Di sisi lain, Al-Qur'an juga memberikan gambaran yang jelas tentang neraka sebagai peringatan keras. Allah berfirman tentang api yang menyala-nyala, minuman dari air mendidih yang menghancurkan isi perut, makanan dari pohon zaqqum yang berduri, dan siksaan yang tak pernah berakhir. Deskripsi ini bukan untuk menakut-nakuti tanpa alasan, melainkan sebagai bentuk kasih sayang Allah agar manusia menjauhi jalan yang akan mengantarkan mereka ke tempat yang mengerikan itu.

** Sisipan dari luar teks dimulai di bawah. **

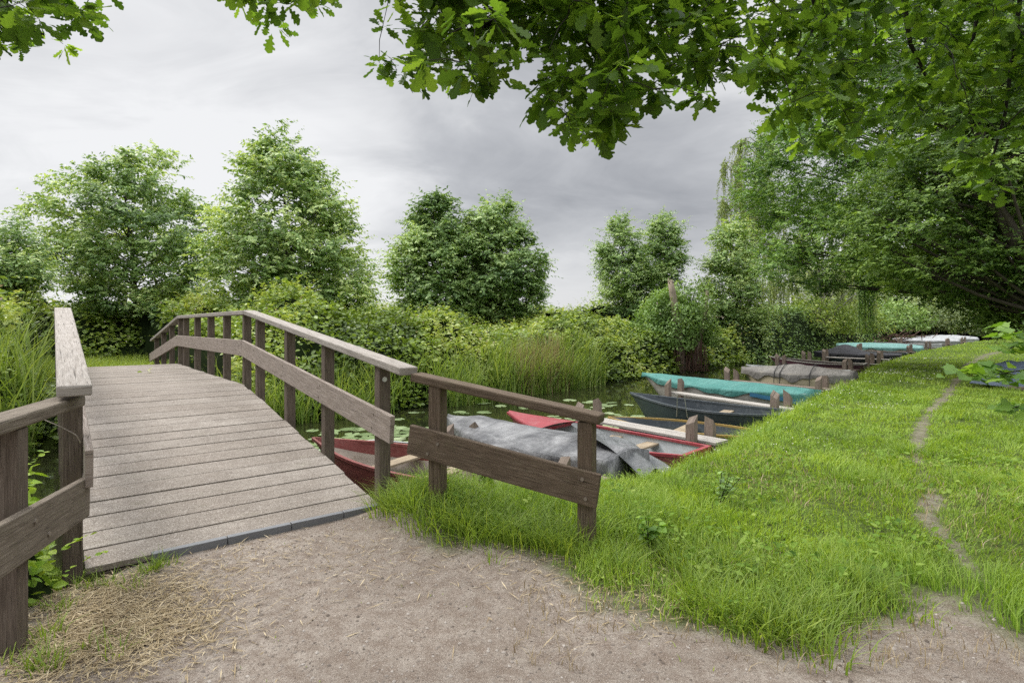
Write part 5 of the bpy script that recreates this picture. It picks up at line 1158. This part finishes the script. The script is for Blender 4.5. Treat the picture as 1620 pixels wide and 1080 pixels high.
# boughs: a few thick drooping ones, twigs join the nearest bough point
boughs = [[(840, -120), (855, 10), (920, 50), (955, 100), (965, 150), (978, 195)], [(860, 0), (800, 30), (740, 50), (700, 75), (640, 100)], [(1425, -100), (1432, 20), (1440, 70), (1462, 115), (1482, 160)], [(1560, -60), (1540, 60), (1500, 120)], [(1180, -100), (1130, 40), (1100, 110), (1110, 160)], [(1280, -80), (1290, 40), (1250, 110)], [(700, -120), (690, 0), (670, 60)], [(20, -90), (6, 20), (30, 45), (70, 55)], [(420, -90), (415, -10), (432, 30)], [(1620, -50), (1590, 180), (1565, 270)]]
BP = []
for bo in boughs:
    p = [at(x, y, float(Yd(x))+.05*k) for k, (x, y) in enumerate(bo)]
    p0 = p[0]; i = np.argmin(np.linalg.norm(LPa-np.array(p0), axis=1)); p = [LP[i]]+p
    r0 = .013+.003*len(bo)/2; b.tube([v-LV for v in p], [r0*(1.2-.85*k/(len(p)-1)) for k in range(len(p))], 7, cap=False)
    for u0, u1 in zip(p[:-1], p[1:]):
        for f in np.linspace(0, 1, 6): BP.append(tuple(u0.lerp(u1, f)))
allp = np.vstack([LPa, np.array(BP)])
order = np.argsort(-cw[:, 2]); pool = list(map(tuple, allp))
pa = np.array(pool)
for k in order:
    c = cw[k]; dd = np.linalg.norm(pa-c, axis=1)+.35*np.maximum(c[2]-pa[:, 2], 0); i = int(np.argmin(dd)); a0 = Vector(pa[i]); c_ = Vector(c)
    ln_ = (c_-a0).length; mid = a0.lerp(c_, .5)+Vector((rg.normal(0, .05), rg.normal(0, .05), .10))*ln_
    b.tube([a0-LV, mid-LV, c_-LV], [.0022+.004*min(ln_, .6), .0022+.002*min(ln_, .6), .0016], 4, cap=False)
    pa = np.vstack([pa, np.array([tuple(mid), tuple(c)])])
b.build('trunk', M['twig'], fo, smooth=True)
# low leafy branch reaching in from the right
rg = np.random.default_rng(410); ms = thing('maple_sapling', 'low leafy sapling branch reaching in from the right picture edge', 'sapling', (5.6, 4.6, 0)); loc = np.array(ms.location); b = MB(); LV = Vector(loc)
b.tube([Vector((5.6, 4.6, -.1))-LV, Vector((5.5, 4.6, 1.2))-LV, Vector((5.4, 4.7, 2.6))-LV], [.035, .028, .012], 7)
P, D, N, L = [], [], [], []
for pts in [[(1790, 560), (1700, 575), (1620, 585), (1560, 595), (1508, 585)], [(1700, 575), (1640, 600), (1590, 590), (1550, 575)], [(1790, 500), (1680, 520), (1610, 525), (1575, 520)], [(1760, 660), (1690, 640), (1620, 640), (1590, 648)], [(1740, 480), (1660, 500), (1610, 545), (1590, 555)]]:
    w_ = [at(x, y, 4.9-.1*i) for i, (x, y) in enumerate(pts)]; b.tube([Vector((5.5, 4.62, w_[0].z-.3))-LV]+[v-LV for v in w_], [.012]+[.008-.0014*i for i in range(len(w_))], 5, cap=False)
    for u0, u1 in zip(w_[:-1], w_[1:]):
        for f in np.linspace(0, 1, 8):
            c = u0.lerp(u1, f)
            for _ in range(2):
                P.append(tuple(c+Vector((rg.normal(0, .04), rg.normal(0, .08), rg.normal(0, .03))))); a_ = rg.uniform(0, 2*PI); D.append((math.cos(a_)-.4, math.sin(a_), -.35)); N.append((rg.normal(0, .4), rg.normal(-.3, .4), 1)); L.append(rg.uniform(.06, .13))
L = np.array(L); leaves('foliage', np.array(P)-loc, np.array(D), np.array(N), L, L*.95, np.clip(rg.normal(.5, .22, len(P)), 0, 1), M['maple'], T_LOBED, ms)
b.build('stem', M['twig'], ms, smooth=True)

Peringatan ini menjadi rem yang kuat bagi manusia agar tidak terjerumus dalam kemaksiatan, kezaliman, dan kekufuran. Kesadaran akan adanya hari pembalasan, di mana setiap perbuatan sekecil biji zarah pun akan diperhitungkan, akan mendorong seseorang untuk selalu berhati-hati dalam setiap ucapan dan tindakannya. Keseimbangan antara harapan (raja') terhadap rahmat Allah dan rasa takut (khauf) terhadap azab-Nya adalah kunci untuk menjadi seorang hamba yang sejati.

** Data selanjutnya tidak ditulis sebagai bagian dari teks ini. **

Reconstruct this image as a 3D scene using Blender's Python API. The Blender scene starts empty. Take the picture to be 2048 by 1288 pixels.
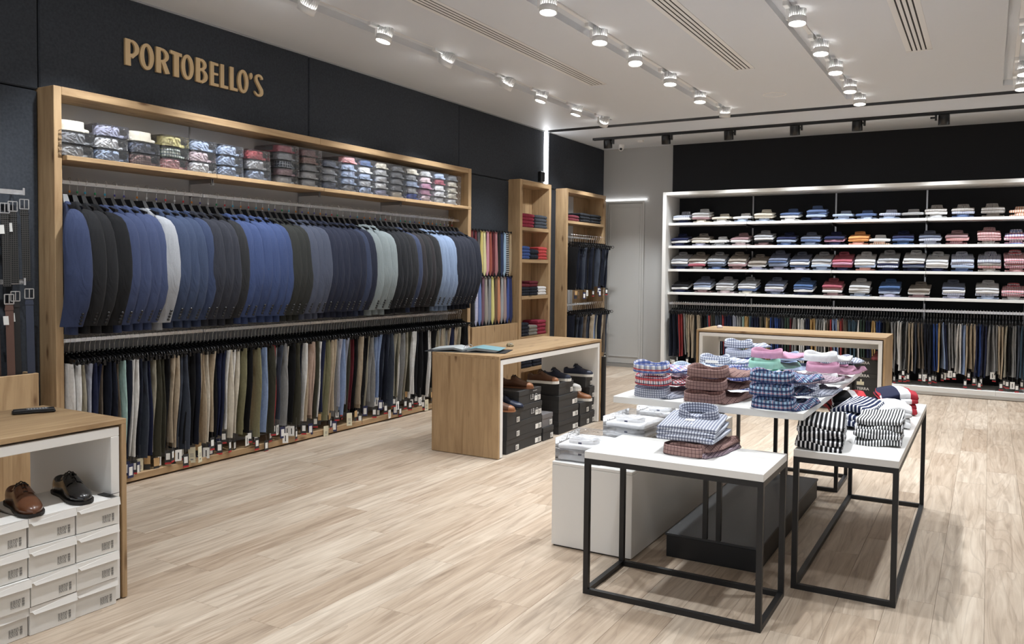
import bpy, math, random
from mathutils import Vector, Matrix
random.seed(11)
PI = math.pi
SC = bpy.context.scene
COL = SC.collection

# ------------------------------------------------------------------ camera
CAM_H = 1.55
YAW, PITCH, ROLL = -0.52469, 0.036349, 0.009804
fwd = Vector((math.sin(YAW)*math.cos(PITCH), math.cos(YAW)*math.cos(PITCH), -math.sin(PITCH)))
rgt = fwd.cross(Vector((0, 0, 1))).normalized()
upv = rgt.cross(fwd)
r2 = math.cos(ROLL)*rgt + math.sin(ROLL)*upv
u2 = -math.sin(ROLL)*rgt + math.cos(ROLL)*upv
camd = bpy.data.cameras.new('camera')
cam = bpy.data.objects.new('camera', camd)
COL.objects.link(cam)
camd.sensor_fit = 'HORIZONTAL'
camd.sensor_width = 36.0
camd.lens = 1648.88/2048*36.0
camd.shift_y = (596.95-644)/2048
camd.clip_start = 0.05
camd.clip_end = 60
cam.matrix_world = Matrix(((r2.x, u2.x, -fwd.x, 0), (r2.y, u2.y, -fwd.y, 0), (r2.z, u2.z, -fwd.z, CAM_H), (0, 0, 0, 1)))
SC.camera = cam

# ------------------------------------------------------------------ world, exposure
W = bpy.data.worlds.new('world')
SC.world = W
W.use_nodes = True
W.node_tree.nodes['Background'].inputs[0].default_value = (0.93, 0.96, 1.0, 1)
W.node_tree.nodes['Background'].inputs[1].default_value = 0.38
SC.view_settings.view_transform = 'Standard'
SC.view_settings.look = 'None'
SC.view_settings.gamma = 1.0
SC.view_settings.exposure = 1.32
SC.view_settings.use_curve_mapping = False
SPOT_W = 60.0         # white track spots
SPOT_FLOOR_W = 62.0
BLACK_SPOT_W = 50.0

# ------------------------------------------------------------------ materials
def lin(c):
    return tuple(((v/255)/12.92 if v/255 <= 0.04045 else ((v/255+0.055)/1.055)**2.4) for v in c)

MATS = {}
def nodes_of(name):
    m = bpy.data.materials.new(name)
    m.use_nodes = True
    nt = m.node_tree
    return m, nt, nt.nodes['Principled BSDF']

def plain(name, rgb, rough=0.6, metal=0.0, spec=0.5, emit=None, estr=0.0, coat=0.0):
    if name in MATS:
        return MATS[name]
    m, nt, b = nodes_of(name)
    b.inputs['Base Color'].default_value = (*lin(rgb), 1)
    b.inputs['Roughness'].default_value = rough
    b.inputs['Metallic'].default_value = metal
    b.inputs['Specular IOR Level'].default_value = spec
    if coat:
        b.inputs['Coat Weight'].default_value = coat
        b.inputs['Coat Roughness'].default_value = 0.1
    if emit:
        b.inputs['Emission Color'].default_value = (*lin(emit), 1)
        b.inputs['Emission Strength'].default_value = estr
    MATS[name] = m
    return m

def N(nt, typ, **kw):
    n = nt.nodes.new(typ)
    for k, v in kw.items():
        if k == 'ins':
            for kk, vv in v.items():
                if isinstance(vv, bpy.types.NodeSocket):
                    nt.links.new(vv, n.inputs[kk])
                else:
                    n.inputs[kk].default_value = vv
        else:
            setattr(n, k, v)
    return n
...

Alam Semesta: Ayat-ayat Allah yang Terhampar
Selain firman-Nya yang tertulis dalam Al-Qur'an (ayat qauliyah), Allah juga mengajak manusia untuk membaca dan merenungkan ayat-ayat-Nya yang terhampar di alam semesta (ayat kauniyah). Langit yang ditinggikan tanpa tiang, pergantian siang dan malam, matahari dan bulan yang beredar pada porosnya, hujan yang menghidupkan bumi yang mati, serta keragaman makhluk hidup, semuanya adalah tanda-tanda kebesaran, kekuasaan, dan kebijaksanaan Sang Pencipta.
Allah Subhanahu wa Ta'ala seringkali mengajak manusia untuk menggunakan akalnya (`aql`) untuk berpikir dan merenung (`tafakkur`).

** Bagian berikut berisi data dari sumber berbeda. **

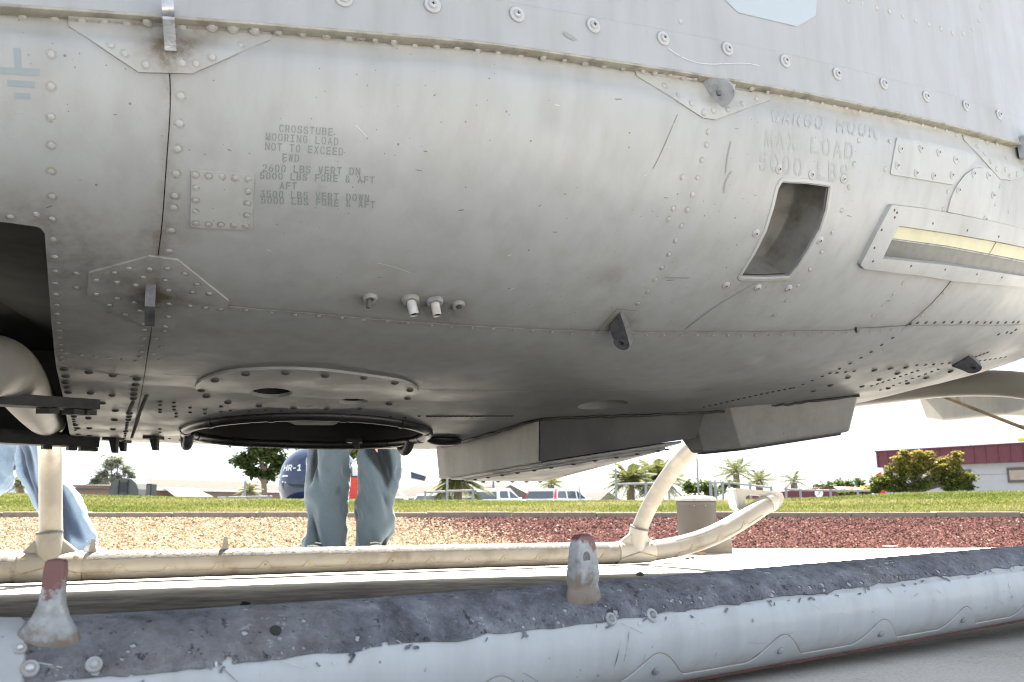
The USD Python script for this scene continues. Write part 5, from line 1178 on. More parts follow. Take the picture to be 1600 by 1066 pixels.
# --- crosstubes and their saddles
R_X = .0375
Lfr = [float(x) for x in ((FS[np.argmin(np.abs(project(FS)[0] - 80))]) @ E1, (FS[np.argmin(np.abs(project(FS)[0] - 993))]) @ E1)]
fr0 = FS[np.argmin(np.abs(project(FS)[0] - 80))]; fr1 = FS[np.argmin(np.abs(project(FS)[0] - 990))]
Df0 = float(fr0[1]); Df1 = float(fr1[1])
n_end = NS[np.argmin(np.abs(project(NS)[0] + 420))]
rear = np.array([fr0, at(79.5, 815, Df0 - .01), at(79, 770, Df0 - .03), at(78.5, 725, Df0 - .07), at(77, 690, Df0 - .18), at(76, 668, Df0 - .42), at(73, 655, 1.85), at(44, 617, 1.38), at(8, 577, 1.08), at(-26, 574, .95), at(-66, 604, .86), at(-110, 680, .78), at(-190, 800, .72), at(-260, 950, .68)])
rc_ = spline(rear, 110); xt = obj('crosstube', tube(rc_, R_X, 36), M_tube, H, smooth=60, label='rear crosstube curving down to the far skid')
front = np.array([fr1, at(1000, 825, Df1 - .02), at(1014, 793, Df1 - .05), at(1034, 759, Df1 - .12), at(1058, 726, Df1 - .24), at(1086, 697, Df1 - .42), at(1118, 672, Df1 - .65), at(1250, 632, 2.95), at(1400, 610, 2.62), at(1470, 602, 2.48), at(1540, 599, 2.36), at(1600, 603, 2.27), at(1680, 625, 2.18), at(1780, 700, 2.08), at(1860, 800, 2.02), at(1900, 880, 2.0)])
fc_ = spline(front, 120); xt2 = obj('crosstube', tube(fc_, R_X, 36), M_tube, H, smooth=60, label='front crosstube curving down to the far skid toe')
def saddle(px, tubeP, Rk, mat, par, lean):
    s = sf_of(px); fcs = ffar[0]; c = fcs(s); L = .10
    t = np.linspace(s - L, s + L, 14); base = tube(fcs(t), Rk + .0045, 32)
    so_ = obj('saddle_fitting', base, mat, par, smooth=50)
    ax = tubeP[6] - tubeP[0]; ax /= np.linalg.norm(ax)
    X = fcs(s + .01) - fcs(s - .01); X /= np.linalg.norm(X)
    b0 = c + ax * .06; b1 = c + ax * .115
    obj('saddle_collar', tube(np.stack([b0 - ax * .05, b0, b1, b1 + ax * .006]), [R_X + .012, R_X + .0065, R_X + .0055, R_X + .003], 28), mat, so_, smooth=50)
    sph = trimesh.creation.icosphere(2, 1.0).vertices
    for sg in (-1, 1):
        web = np.vstack([sph * .016 + c + X * sg * L * .92 + UP * (Rk * .55) , sph * .022 + c + X * sg * .03 + ax * .045, sph * .012 + c + X * sg * .034 + ax * .088])
        web2 = np.vstack([sph * .017 + c + X * sg * L * .55 + UP * Rk * .62, sph * .020 + c + ax * .05])
        obj('saddle_web', hullpts(web), mat, so_, smooth=60)
    obj('clamp_ring', tube(np.stack([b1, b1 + ax * .006]), R_X + .0075, 28), M_steeldk, so_, smooth=40)
    # lower saddle flange edges, stained
    for sg in (-1, 1):
        P0 = Sfar(np.array([s + sg * L]), np.array([-RN * .55]))[0]; Pm = Sfar(np.array([s]), np.array([RN * .05]))[0]
        nn = Nfar(np.array([s]), np.array([0.]))[0] * .006; obj('saddle_edge', tube(spline([P0 + nn, (P0 + Pm) / 2 + nn * 1.5, Pm + nn * 1.1], 8), .0024, 6), M_stain, so_, smooth=60)
        P_b, X_b, Y_b, N_b = skid_basis(s + sg * L * .8, RN * .7, Sfar, Nfar); obj('saddle_bolt', orient(dome(.009, .006, 8), P_b + N_b * .004, X_b, Y_b, N_b), M_stain, so_)
    return so_
saddle(78, rc_, RF, M_fartube, fk, 0); saddle(990, fc_, RF, M_cream, fk, 1)
# beams that carry the crosstubes, with bolts
def beam(p0, p1, w, h, name, bolts, label=None):
    d = p1 - p0; L = np.linalg.norm(d); d /= L; sd = np.cross(d, UP); sd /= np.linalg.norm(sd); u = np.cross(sd, d)
    m = bx([0, -w / 2, -h / 2], [L, w / 2, h / 2]); o = obj(name, orient(m, p0, d, sd, u), M_beam, H, label=label)
    for b in bolts:
        obj('beam_bolt', orient(bx([b * L - .009, -.012, -h / 2 - .008], [b * L + .009, .012, -h / 2 - .0005]), p0, d, sd, u), M_beam, o)
    return o
def beampt(px, D): return at(px[0], px[1], D)
Pb = S(*lv([[150, 638]])[0]); d1 = float(Pb[1])
beam(beampt((-150, 616), .98), beampt((138, 633), 1.24), .045, .015, 'support_beam', (.90, .985, .74), 'dark beam under the rear crosstube, nearer one')
Pb = S(*lv([[150, 684]])[0]); d2 = float(Pb[1])
beam(beampt((-150, 674), d2 - .24), beampt((151, 690), d2), .05, .030, 'support_beam', (.72, .86, .93, .98), 'dark beam under the rear crosstube, farther one')
beam(beampt((1382, 619.5), 2.95), beampt((1468, 613), 3.02), .05, .026, 'support_beam', (.1, .35, .6, .95), 'short dark beam under the front crosstube')
# thin grab rod, its hanger and the pale pod beyond
obj('antenna_rod', tube(spline([at(1462, 615, 2.75), at(1530, 642, 2.7), at(1620, 677, 2.62), at(1720, 716, 2.55)], 20), .0055, 10), M_stain, H, smooth=60, label='thin tan rod slanting down below the nose')
obj('rod_hanger', bx(at(1494, 612, 2.78) + [0, -.006, 0], at(1500, 629, 2.78) + [0, .006, 0]), M_tube, H)
pod = [at(x, y, d_) for x, y, d_ in ((1524, 598, 3.25), (1541, 641, 3.25), (1570, 644, 3.15), (1610, 633, 3.1), (1700, 650, 3.1), (1700, 590, 3.1))]
podm = softhull(pod + [p_ + E2 * .25 for p_ in pod], .012); emit('nose_fairing', podm, M_plate, H, label='pale pointed fairing hanging beyond the front crosstube', dirt=.05)
podm = softhull([at(x, y, 3.6) for x, y in ((1572, 640), (1600, 668), (1660, 720), (1700, 640))] + [at(x, y, 3.9) for x, y in ((1580, 640), (1605, 664), (1660, 716), (1700, 640))], .01); emit('step_fairing', podm, M_plate, H, label='pale strut at the right edge beyond the rod', dirt=.05)
print('individual rivets', RIV)

# slightly darker rings round the rivets of the flank (one thin patchy film)
ring_m = decal_mat('rivet_ring', (.25, .235, .205), .53, 90)
def disc(r, n=14):
    a = np.arange(n) * 2 * np.pi / n; return np.vstack([[[0, 0, 0]], np.stack([r * np.cos(a), r * np.sin(a), 0 * a], 1)]), np.array([(0, 1 + k, 1 + (k + 1) % n) for k in range(n)])
obj('rivet_ring', cat_(*[stick(disc(r * 1.25), q, o + .0004) for q, r, o in RINGS]), ring_m, H, kind='stuff')

# ================================================================ small things on the ground
def on_ground(x, y):
    """where the ray of a photo pixel meets the terrain"""
    r = ray(x, y); D = np.linspace(.4, 60, 6000); P = CAM + r * D[:, None]
    k = np.argmax(P[:, 2] < zone_ground(P[:, 0], P[:, 1])); return P[k]
def pxm(D): return D / F      # metres per photo pixel at depth D
# ground light: a short cylinder with a lid, on a concrete base
M_can = P_('taupe_housing', (.055, .047, .04), .5, noise=.08, nscale=9)
M_canlid = P_('lid_metal', (.24, .235, .225), .4, noise=.2, nscale=20)
M_footing = P_('footing_concrete', (.16, .14, .115), .9, noise=.25, nscale=14, bump=.5, bscale=120)
Db = 5.05; gb = at(1099, 865, Db); zb_ = float(zone_ground(gb[0], gb[1])); s_ = pxm(Db) * 1.0
LB = thing('ground_light', 'short taupe cylindrical ground light on a concrete base behind the skid toe', 'ground light', (gb[0], Db + .14, zb_))
o_ = np.array([gb[0], Db + .14, zb_]); Rb = 31.5 * s_; Hc = .085; Ht = .098 + 66 * s_
def lath(prof, o, n=40): m = lathe(prof, n); m.apply_translation(o); return m
obj('base', rbox(o_ + [-.115, -.13, -.06], o_ + [.178, .13, .088], .012), M_footing, LB)
zt = at(0, 784, Db)[2] - zb_
obj('housing', lath([(0, .085), (Rb * .93, .085), (Rb * .97, zt - .02), (Rb, zt - .012), (Rb, zt), (Rb * .97, zt + .004), (0, zt + .004)], o_), M_can, LB, smooth=40)
lid = obj('lid', lath([(0, zt + .005), (Rb * 1.01, zt + .005), (Rb * 1.02, zt + .012), (Rb * .97, zt + .022), (Rb * .80, zt + .032), (Rb * .3, zt + .036), (0, zt + .036)], o_), M_canlid, LB, smooth=30)
for k in range(5):
    a = k * np.pi / 5 + .3; d = np.array([math.cos(a), math.sin(a), 0]); obj('fin', hullpts(np.array([o_ + d * q * Rb * .7 + UP * z_ + np.cross(d, UP) * w for q, z_ in ((-1, zt + .03), (1, zt + .03), (-.35, zt + .052), (.35, zt + .052)) for w in (-.002, .002)])), M_canlid, lid)
for xx in (-.3, .25): obj('housing_screw', (lambda m: (m.apply_translation(o_ + [xx * Rb, -Rb * .96, zt - .022]), m)[1])(trimesh.creation.icosphere(1, .004)), M_canlid, LB)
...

اِنَّ فِيْ خَلْقِ السَّمٰوٰتِ وَالْاَرْضِ وَاخْتِلَافِ الَّيْلِ وَالنَّهَارِ لَاٰيٰتٍ لِّاُولِى الْاَلْبَابِۙ
"Sesungguhnya dalam penciptaan langit dan bumi, dan silih bergantinya malam dan siang terdapat tanda-tanda bagi orang-orang yang berakal." (QS. Ali 'Imran: 190)
Orang yang berakal (`ulul albab`) adalah mereka yang tidak hanya melihat fenomena alam sebagai kejadian biasa, tetapi mampu menangkap pesan ilahiah di baliknya. Ketika mereka melihat keteraturan kosmos, mereka akan menyadari adanya Sang Pengatur Yang Maha Agung. Ketika mereka melihat proses turunnya hujan yang menumbuhkan aneka tanaman, mereka akan memahami kuasa Allah dalam memberi rezeki dan membangkitkan yang mati. Bahkan dalam penciptaan diri manusia sendiri, terdapat tanda-tanda yang luar biasa.
وَفِيْٓ اَنْفُسِكُمْ ۗ اَفَلَا تُبْصِرُوْنَ
"Dan (juga) pada dirimu sendiri. Maka apakah kamu tidak memperhatikan?" (QS. Adz-Dzariyat: 21)
Dari setetes air mani, manusia diciptakan dengan bentuk yang sempurna, dilengkapi dengan panca indera, akal pikiran, dan perasaan. Proses kerja organ tubuh manusia, mulai dari detak jantung, sirkulasi darah, hingga sistem saraf yang rumit, semuanya berjalan dengan presisi yang menakjubkan tanpa henti. Merenungkan hal ini akan membawa seseorang pada kesimpulan bahwa tidak mungkin semua ini terjadi secara kebetulan. Pasti ada Dzat Yang Maha Cerdas dan Maha Kuasa di baliknya. Dengan demikian, pengamatan terhadap alam semesta akan semakin memperkuat keimanan seseorang kepada Allah Subhanahu wa Ta'ala.
Firman Allah Subhanahu wa Ta'ala dalam Al-Qur'an adalah lautan ilmu yang tak bertepi. Semakin dalam kita menyelaminya, semakin banyak mutiara hikmah yang kita temukan. Ia adalah petunjuk yang lengkap, relevan di setiap zaman dan tempat. Ia berbicara tentang ketuhanan, ibadah, akhlak, hukum, sejarah, hingga sains. Ia adalah sumber ketenangan bagi jiwa yang gelisah, obat bagi hati yang sakit, dan cahaya bagi akal yang mencari kebenaran. Kewajiban kita sebagai seorang muslim adalah untuk senantiasa berinteraksi dengannya: membacanya, memahami maknanya, merenungkan kandungannya, dan yang terpenting, berusaha sekuat tenaga untuk mengamalkannya dalam seluruh sendi kehidupan. Karena hanya dengan berpegang teguh pada tali Allah inilah kita akan meraih keselamatan dan kebahagiaan yang hakiki.